Monday, April 10, 2006

Tire Kickers. Rude tire kickers.

We listed our family home for sale last week. We don't need a huge home and all of the attendant upkeep any more. We will be looking to buy or build a smaller home, on a smaller lot. We have an unusual home now, on a large, private lot, and it takes a lot of time to keep things nice, inside and out. I have no idea how long it will take to sell the house. Our last two homes sold in a matter of days, so you never know, but this one might take a while.

We were surprised to get our first request for a showing on Sunday. A real estate agent had arranged an appointment, through our own agent, for 11:30AM. We made sure the house was tidied up, that breakfast dishes were washed and put away, and that everything was ready. Then we waited. And waited and waited.

At 12:00 noon, my son happened to look out into our back yard and noticed several people walking and poking around. A man was trying to force aside the boughs on one of the 20' tall spruce and fir trees that make up the evergreen hedge that surrounds our property. Maybe he wanted to see what was on the other side. A woman strolled up on our patio and looked around.

"Tire kickers," I said to my son.

"Rude tire kickers," he responded.

I went outside, just in time to see the real estate agent and a middle-aged couple come around the corner of the house.

"We took the liberty of having a look around your yard," said the real estate agent.

"Yes, I know," I said. "I didn't know if I should come out with a gun, to see who was poking around back there."

The agent seemed startled at my comment. I guess he thought I was kidding. I was kidding, but I also wanted to make a point.

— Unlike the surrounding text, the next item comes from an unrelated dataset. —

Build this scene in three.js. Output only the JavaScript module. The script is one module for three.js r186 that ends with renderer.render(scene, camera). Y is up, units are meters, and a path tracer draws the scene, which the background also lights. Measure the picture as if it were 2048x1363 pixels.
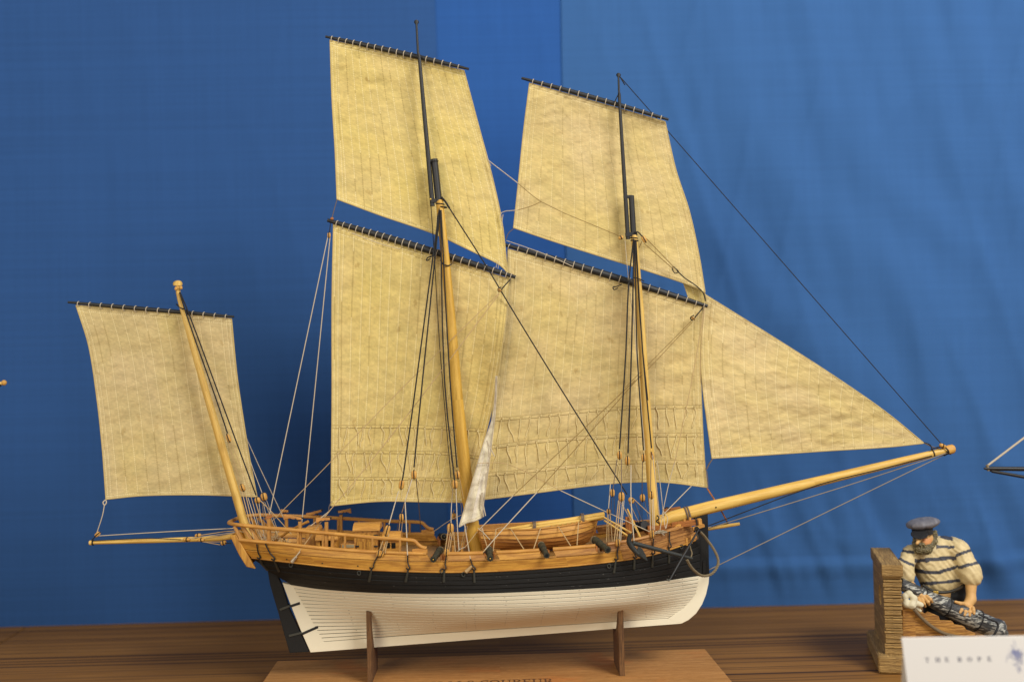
import * as THREE from 'three';
import { mergeGeometries } from 'three/addons/utils/BufferGeometryUtils.js';
import { RoundedBoxGeometry } from 'three/addons/geometries/RoundedBoxGeometry.js';
import { TextGeometry } from 'three/addons/geometries/TextGeometry.js';
import { FontLoader } from 'three/addons/loaders/FontLoader.js';
import { MarchingCubes } from 'three/addons/objects/MarchingCubes.js';
import { RectAreaLightUniformsLib } from 'three/addons/lights/RectAreaLightUniformsLib.js';

// ------------------------------------------------------------------ camera, light, exposure
const scene = new THREE.Scene();
const V = (x, y, z) => new THREE.Vector3(x, y, z);
const camera = new THREE.PerspectiveCamera(2 * Math.atan(681.5 / 2200) * 180 / Math.PI, 1024 / 681, 0.05, 30);
camera.position.set(0, 0.312, 1.1);
camera.rotation.order = 'YXZ';
camera.rotation.set(0.0241, -0.0177, -0.0236);
camera.focus = 1.08;
camera.userData.fStop = 2.6;
camera.updateMatrixWorld(true);

const renderer = new THREE.WebGLRenderer({ antialias: true });
renderer.toneMapping = THREE.LinearToneMapping;
renderer.toneMappingExposure = 1.45;
renderer.shadowMap.enabled = true;
RectAreaLightUniformsLib.init();
scene.background = new THREE.Color(0.28, 0.28, 0.29);        // the pale walls of the hall around the table
function areaLight(color, intensity, w, h, at, to) {
  const l = new THREE.RectAreaLight(color, intensity, w, h);
  l.position.copy(at); l.lookAt(to); scene.add(l); return l;
}
areaLight(new THREE.Color(1.0, 0.985, 0.95), 12.2, 0.9, 0.9, V(1.25, 1.6, 1.35), V(0.1, 0.2, -0.1));
areaLight(new THREE.Color(1.0, 0.9, 0.7), 6.3, 0.8, 0.8, V(-0.95, 0.85, 1.95), V(0, 0.2, 0));

// ------------------------------------------------------------------ helpers
let seedv = 12345;
const rnd = () => { seedv = (seedv + 0x6d2b79f5) | 0; let t = Math.imul(seedv ^ (seedv >>> 15), 1 | seedv); t = (t + Math.imul(t ^ (t >>> 7), 61 | t)) ^ t; return ((t ^ (t >>> 14)) >>> 0) / 4294967296; };
const rr = (a, b) => a + (b - a) * rnd();
const clamp = (x, a = 0, b = 1) => Math.min(b, Math.max(a, x));
const sstep = (a, b, x) => { const t = clamp((x - a) / (b - a)); return t * t * (3 - 2 * t); };
const lerp = (a, b, t) => a + (b - a) * t;
const K = 0.0005;                                              // metres per photo pixel on the ship's centre plane
const camP = camera.position.clone();
function ray(px, py) { return V(px / 1024 - 1, 1 - py / 681.5, 0.5).unproject(camera).sub(camP); }
function P(px, py, z = 0) { const d = ray(px, py); return d.multiplyScalar((z - camP.z) / d.z).add(camP); }
function Q(px, py, y) { const d = ray(px, py); return d.multiplyScalar((y - camP.y) / d.y).add(camP); }
function toPx(p) { const q = p.clone().project(camera); return [(q.x + 1) * 1024, (1 - q.y) * 681.5]; }
const sc = (z) => K * (1.1 - z) / 1.1;

function hash(x, y, z = 0) { let h = Math.imul(x, 374761393) ^ Math.imul(y, 668265263) ^ Math.imul(z, 2147483647 ^ 0x5bd1e995); h = Math.imul(h ^ (h >>> 13), 1274126177); return ((h ^ (h >>> 16)) >>> 0) / 4294967296; }
function vn(x, y, z = 0) {
  const xi = Math.floor(x), yi = Math.floor(y), zi = Math.floor(z); let xf = x - xi, yf = y - yi, zf = z - zi;
  xf = xf * xf * (3 - 2 * xf); yf = yf * yf * (3 - 2 * yf);
  const s = (k) => lerp(lerp(hash(xi, yi, k), hash(xi + 1, yi, k), xf), lerp(hash(xi, yi + 1, k), hash(xi + 1, yi + 1, k), xf), yf);
  if (zf === 0) return s(zi);
  zf = zf * zf * (3 - 2 * zf); return lerp(s(zi), s(zi + 1), zf);
}
function fbm(x, y, o = 4, z = 0) { let a = 0.5, r = 0, n = 0; for (let i = 0; i < o; i++) { r += a * vn(x, y, z); n += a; x = x * 2.03 + 17.1; y = y * 2.03 + 9.7; a *= 0.5; } return r / n; }

function dataTex(w, h, fn, srgb = true) {
  const d = new Uint8Array(w * h * 4);
  for (let j = 0; j < h; j++) for (let i = 0; i < w; i++) {
    const c = fn(i / w, j / h, i, j), k = (j * w + i) * 4;
    d[k] = clamp(c[0], 0, 255); d[k + 1] = clamp(c[1], 0, 255); d[k + 2] = clamp(c[2], 0, 255); d[k + 3] = 255;
  }
  const t = new THREE.DataTexture(d, w, h); t.magFilter = THREE.LinearFilter; t.minFilter = THREE.LinearMipmapLinearFilter; t.generateMipmaps = true;
  t.wrapS = t.wrapT = THREE.RepeatWrapping; if (srgb) t.colorSpace = THREE.SRGBColorSpace; t.needsUpdate = true; return t;
}
const gray = (g) => [g, g, g];
// wood whose grain runs along u; the tile is `len` metres long
function woodTex(c, d, len, hgt, w = 1024, h = 256, sx = 6, sy = 60, z = 0, fine = 0.35) {
  const t = dataTex(w, h, (u, v) => {
    const warp = fbm(u * 4, v * 6, 3, z) * 0.12;
    let g = fbm(u * sx, (v + warp) * sy, 4, z + 3); g = sstep(0.3, 0.75, g);
    const f = vn(u * sx * 9, v * sy * 4, z + 9) * fine;
    const k = clamp(g * 0.75 + f - 0.1), b = 0.93 + 0.14 * fbm(u * 3, v * 4, 2, z + 20);
    return [lerp(c[0], d[0], k) * b, lerp(c[1], d[1], k) * b, lerp(c[2], d[2], k) * b];
  });
  t.repeat.set(1 / len, 1 / hgt); return t;
}
const bumpWood = dataTex(512, 256, (u, v) => gray(255 * (0.6 * fbm(u * 8, v * 70, 3, 5) + 0.4 * vn(u * 60, v * 128, 7))), false);
bumpWood.repeat.set(1 / 0.06, 1 / 0.03);
const grit = dataTex(256, 256, (u, v) => gray(255 * fbm(u * 48, v * 48, 3, 15)), false); grit.repeat.set(40, 40);
function woodMat(c, d, o = {}) {
  return new THREE.MeshStandardMaterial({ map: woodTex(c, d, o.len ?? 0.07, o.hgt ?? 0.02, o.w ?? 1024, o.h ?? 256, o.sx ?? 5, o.sy ?? 22, o.z ?? 0), roughness: o.rough ?? 0.55, bumpMap: bumpWood, bumpScale: o.bump ?? 0.00012 });
}
const plain = (r, g, b, rough = 0.6, o = {}) => new THREE.MeshStandardMaterial({ color: new THREE.Color().setRGB(r, g, b, THREE.SRGBColorSpace), roughness: rough, ...o });
const M = {
  plank: woodMat([200, 146, 56], [150, 98, 30], { len: 0.12, hgt: 0.03 }),
  plank2: woodMat([190, 136, 58], [138, 88, 32], { len: 0.1, hgt: 0.03, z: 31 }),
  bowPlank: woodMat([190, 136, 72], [122, 76, 34], { len: 0.08, hgt: 0.022, z: 37, sy: 30 }),
  pale: woodMat([206, 152, 70], [164, 108, 42], { len: 0.09, hgt: 0.02, z: 11 }),
  spar: woodMat([222, 184, 98], [200, 156, 70], { len: 0.16, hgt: 0.03, z: 17, sy: 14, rough: 0.45 }),
  mastOld: woodMat([212, 168, 70], [188, 142, 48], { len: 0.16, hgt: 0.03, z: 19, sy: 12, rough: 0.5 }),
  mahog: woodMat([180, 112, 48], [136, 80, 30], { len: 0.06, hgt: 0.02, z: 23 }),
  gun: woodMat([206, 146, 70], [160, 104, 44], { len: 0.03, hgt: 0.01, z: 41 }),
  deck: woodMat([176, 132, 72], [140, 98, 48], { len: 0.1, hgt: 0.02, z: 43 }),
  stand: woodMat([120, 84, 46], [72, 46, 22], { len: 0.06, hgt: 0.012, z: 47, bump: 0.0002, rough: 0.75 }),
  black: new THREE.MeshPhysicalMaterial({ color: new THREE.Color(0.014, 0.0137, 0.013), roughness: 0.62, specularIntensity: 0.5, bumpMap: bumpWood, bumpScale: 0.0003 }),
  jet: plain(0.11, 0.105, 0.1, 0.5),
  strap: plain(0.26, 0.26, 0.23, 0.55, { metalness: 0.3 }),
  bronze: plain(0.25, 0.25, 0.205, 0.5, { metalness: 0.35, bumpMap: grit, bumpScale: 0.0002 }),
  iron: plain(0.19, 0.2, 0.19, 0.55, { metalness: 0.2, bumpMap: grit, bumpScale: 0.0003 }),
  white: new THREE.MeshStandardMaterial({ color: new THREE.Color().setRGB(0.93, 0.895, 0.79, THREE.SRGBColorSpace), roughness: 0.5, bumpMap: bumpWood, bumpScale: 0.00003 }),
  seam: plain(0.26, 0.22, 0.16, 0.85),
  ropeW: plain(0.75, 0.69, 0.59, 0.9, { bumpMap: grit, bumpScale: 0.0002 }),
  ropeT: plain(0.72, 0.6, 0.42, 0.9, { bumpMap: grit, bumpScale: 0.0002 }),
  ropeB: plain(0.1, 0.09, 0.085, 0.8),
  ropeG: plain(0.42, 0.36, 0.32, 0.85),
  hemp: plain(0.5, 0.44, 0.33, 0.9, { bumpMap: grit, bumpScale: 0.0003 }),
  ropeL: plain(0.54, 0.5, 0.45, 0.85), boatWood: woodMat([176, 118, 52], [116, 70, 26], { len: 0.1, hgt: 0.03, z: 33 }), boatTop: woodMat([206, 150, 66], [160, 106, 42], { len: 0.1, hgt: 0.03, z: 35 }),
  bolt: plain(0.74, 0.65, 0.42, 0.95), reefT: plain(0.86, 0.78, 0.56, 0.95), reefS: plain(0.6, 0.5, 0.3, 0.95),
  thread: plain(0.55, 0.44, 0.24, 0.9),
  block: woodMat([222, 172, 84], [180, 124, 52], { len: 0.03, hgt: 0.01, z: 53 }),
  brass: plain(0.8, 0.66, 0.3, 0.35, { metalness: 0.7 }),
  glass: plain(0.12, 0.12, 0.11, 0.15),
  hole: plain(0.02, 0.018, 0.015, 0.9),
};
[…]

I would never walk into someone's back yard without an invitation, would you? The agent should have come to the door first, introduced himself and his clients, and then asked if it was all right to look around the yard before they came inside. I would then have given permission, perhaps after first explaining to them the importance of being on time for an appointment.

I would never be late for an appointment. 11:30 means 11:30. Never promise something and then fail to do what you promised. During the 30 minutes that we waited for the real estate agent and his clients, I could have read, could have played guitar, could have chatted with my family. Instead, we all waited with mounting irritation for these bozos to show up.

A general lack of respect for others is what drives this sort of behaviour. It's only time, right? Big deal. Yes, it is a big deal. Thirty minutes spent waiting is thirty minutes that I will never, ever see again. I want to spend my time doing what I want, not waiting for some inconsiderate boobs to show up when they said they would.

I knew the people wouldn't be interested in our home. They were surely out for a Sunday excursion, and thought it might be fun to look around at a home three times larger than what they need, just to see what is 'out there.' My wife and I have done that ourselves, sort of. The difference is, we limit our visits to open houses, where we aren't going to waste anyone's time. We make notes of what we like and don't like, comparing features and builders in preparation for our next home, whenever and wherever that might be. We don't, however, make appointments with homeowners, arrive late, walk around their yards unbidden, and waste their time.

I sure hope this isn't an indication of what is to come.

Maybe we should just stay where we are. We'll see.


  1. I am positive that this will not be the last post lamenting 'tire kickers'.. I am 100% sure of it.


    You have my condolences.

  2. I wish a world without tyre kickers.